Autori stranieri che emigrano in Italia e scrivono memoir delle loro vicende in italiano: caso raro ma sempre più frequente, cui appartiene anche Nicolai Lilin. Nato nel 1980 in Transnistria (parte della Moldavia), nel 2003 si è trasferito in provincia di Cuneo, dove fa il tatuatore grazie alle sue competenze sui tatuaggi criminali siberiani (chi ha visto La promessa dell'assassino di David Cronenberg sa di cosa stiamo parlando - vedi cinema/5703/).
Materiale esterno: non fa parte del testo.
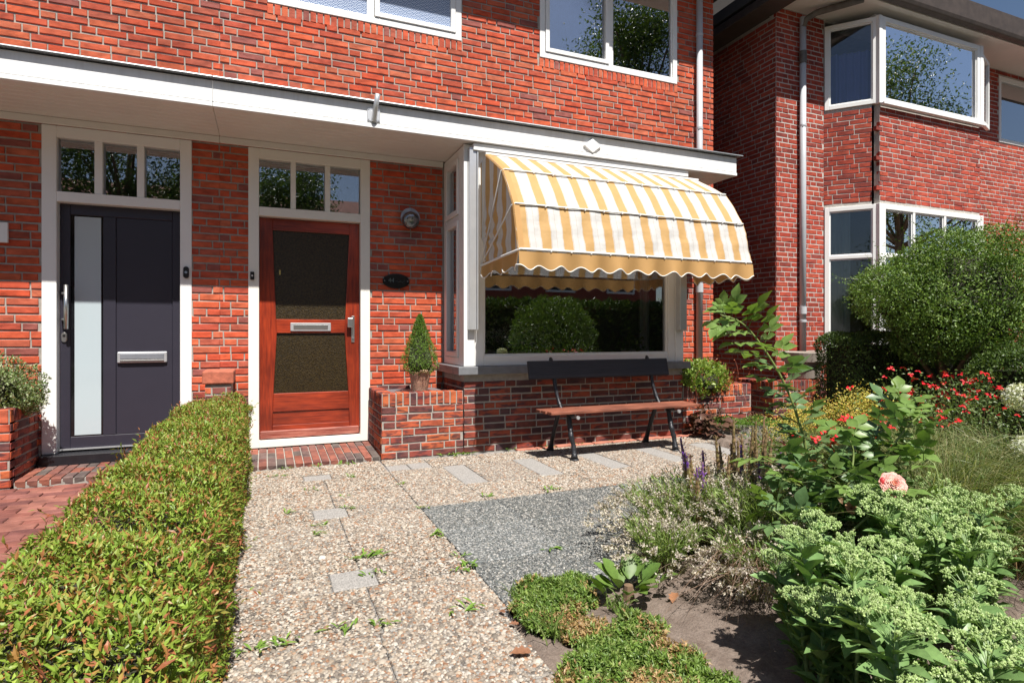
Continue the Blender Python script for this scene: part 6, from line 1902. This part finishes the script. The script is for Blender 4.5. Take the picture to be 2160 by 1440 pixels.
# plants on the inner window sill
for (x, y, lab, fl_) in ((2.12, 5.52, 'white flowering pot plant on the sill inside the bay window', True), (2.48, 5.55, 'second white flowering pot plant further along the inside sill', True), (3.75, 5.55, 'potted green plant at the right inside the bay window', False)):
    t = thing('house_plant', lab, 'house plant', (x, y, .838))
    mb = MB(); mb.lathe([(.07, 0), (.095, .13), (.085, .13), (.02, .12)], (x, y, .838), 18); mb.build('pot', mat('indoor_pot', (.45, .42, .36), .6), t, smooth=False)
    n = 160; P = np.array([x, y, 1.02]) + rng.normal(0, 1, (n, 3)) * np.array([.08, .08, .06])
    leaves('foliage', P, rng.normal(0, 1, P.shape) + [0, 0, .4], np.array([0, 0, 1]) + rng.normal(0, .4, P.shape), .07, .025, pick([(.08, .14, .03), (.12, .19, .05)], n), M_LEAF, t)['kind'] = 'stuff'
    if fl_:
        n = 700; P = np.array([x, y, 1.09]) + rng.normal(0, 1, (n, 3)) * np.array([.13, .07, .06])
        leaves('flowers', P, unit(n), unit(n), .020, .018, pick([(.7, .7, .68), (.6, .58, .56)], n), M_PETAL, t)['kind'] = 'stuff'

# ------------------------------------------------------------------ across the street: what the windows mirror
def tree(label, x, y, h, r_, n, seed):
    t = thing('street_tree', label, 'tree', (x, y, 0))
    rr_ = random.Random(seed)
    mb = MB(); mb.tube([(x, y, -.05), (x + .1, y, h * .3), (x, y + .1, h * .55), (x + .1, y, h * .8)], [.22, .17, .12, .05], 10)
    cl = []
    for i in range(24):
        a = rr_.uniform(0, 6.28); q = rr_.random() ** .5 * r_; z = h * rr_.uniform(.42, .98)
        q *= 1 - .6 * max(0, (z / h - .6) / .4)
        cl.append((x + q * math.cos(a), y + q * math.sin(a), z)); mb.tube([(x + .05, y, h * .35 + .2 * (z - h * .35)), (x + q * .5 * math.cos(a), y + q * .5 * math.sin(a), z * .85), cl[-1]], [.08, .05, .02], 6)
    mb.build('trunk', M_TWIG, t, smooth=True)
    cl = np.array(cl); k = rng.integers(0, len(cl), n)
    P = cl[k] + rng.normal(0, 1, (n, 3)) * r_ * .20
    leaves('crown', P, rng.normal(0, 1, P.shape), unit(n), .14, .06, pick([(.07, .11, .025), (.10, .15, .03), (.05, .09, .02)], n), M_LEAF, t)['kind'] = 'stuff'
tree('tall leafy street tree mirrored in the upper right window', 12.0, -5.0, 12.5, 2.6, 26000, 3)
tree('smaller street tree across the road mirrored in the door lights', 0.6, -11.0, 7.2, 2.2, 18000, 5)
tree('spreading street tree mirrored in the neighbour\'s upper bay window', 24.5, -5.5, 12.5, 3.0, 26000, 8)
tree('broad street tree across the road mirrored above the charcoal door', -4.2, -10.5, 9.0, 2.6, 18000, 12)
mg, _, _ = shell_plant('front_garden_shrub', 'dome shaped green shrub behind the camera mirrored in the bay window', 'shrub', (6.2, -1.6, 0), ellipsoid_surf((6.2, -1.6, 1.0), (1.0, 1.0, .95), .08, .07), 9000, GPAL, .06, .03, M_LEAF_GLOSSY)
mg, _, _ = shell_plant('front_garden_hedge', 'tall dark street side hedge behind the camera mirrored in the bay window', 'hedge', (8.5, -4.0, 0), box_surf(3.2, 15.0, -4.6, -3.6, 0, 2.0, .05, .05, .3), 26000, [(.05, .09, .022), (.07, .12, .028), (.09, .14, .03)], .09, .05, M_LEAF_GLOSSY)
MB().box(3.5, 14.7, -4.4, -3.9, -.05, 1.8).build('dark_core', M_CORE, mg)
oh = thing('opposite_house', 'row of brick houses with tiled roof across the road', 'house', (2, -19, 0))
MB().box(-16, 22, -26, -19, -.05, 5.4).build('wall', bpy.data.materials['side_brick'], oh)
MB().prism([(-18.6, 5.401), (-22.5, 8.6), (-26.4, 5.401)], -16.3, 22.3, 'x').build('roof', mat('red_roof_tiles', (.24, .08, .05), .85, var=.3, scale=6), oh)
for i in range(9):
    x = -13.5 + i * 4
    for z in (.9, 3.4):
        w = MB().frame(x, x + 1.9, z, z + 1.4, -19.0, -18.94, .12).build('window', M_WHITE, oh)
        MB().box(x + .12, x + 1.78, -18.998, -18.97, z + .12, z + 1.28).build('pane', M_RUBBER, w)
road = MB().box(-60, 60, -13, -6.5, -.058, -.05).build('road', mat('asphalt', (.05, .05, .052), .9, var=.2, scale=20)); road['kind'] = 'structure'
Con il romanzo Educazione siberiana, l'autore-tatuatore ci porta in un mondo per molti versi alieno: quello appunto delle comunità criminali dell'est europeo. Si tratta di un mondo spesso simile a quello della criminalità organizzata nostrana, con i suoi riti, le sue famiglie, il suo codice d'onore, addirittura una certa pedagogia transgenerazionale che dà anche il titolo al libro. Non a caso, è stato Roberto Saviano uno dei primi a notare il romanzo di Lilin.

Al tempo stesso, questo romanzo a fortissimo carattere autobiografico si distanzia dalle opere basate sulle nostre mafie che possiamo aver visto in questi anni. Crudo, brutale, spietato: il mondo dei criminali "d'onore" evocato da Lilin merita questi e altri aggettivi, tanto più che tutta la storia viene vista con gli occhi di un ragazzino in formazione. Eppure, forse proprio anche a causa della lente un po' sfocata e traslucida dell'infanzia, tutte le vicende raccontate assumono anche un tono romantico, epico, quasi con un pizzico di nostalgia verso un mondo perduto dove regnavano valori autentici.

C'è di che uscirne abbastanza scombussolati, anche perché lo stile asciutto (quasi asettico e semplicistico) pompa direttamente in vena tutte le suggestioni di cui è capace l'autore. Insomma, una lettura consigliata, specie a lettori con lo stomaco forte e un cuore ancora più forte.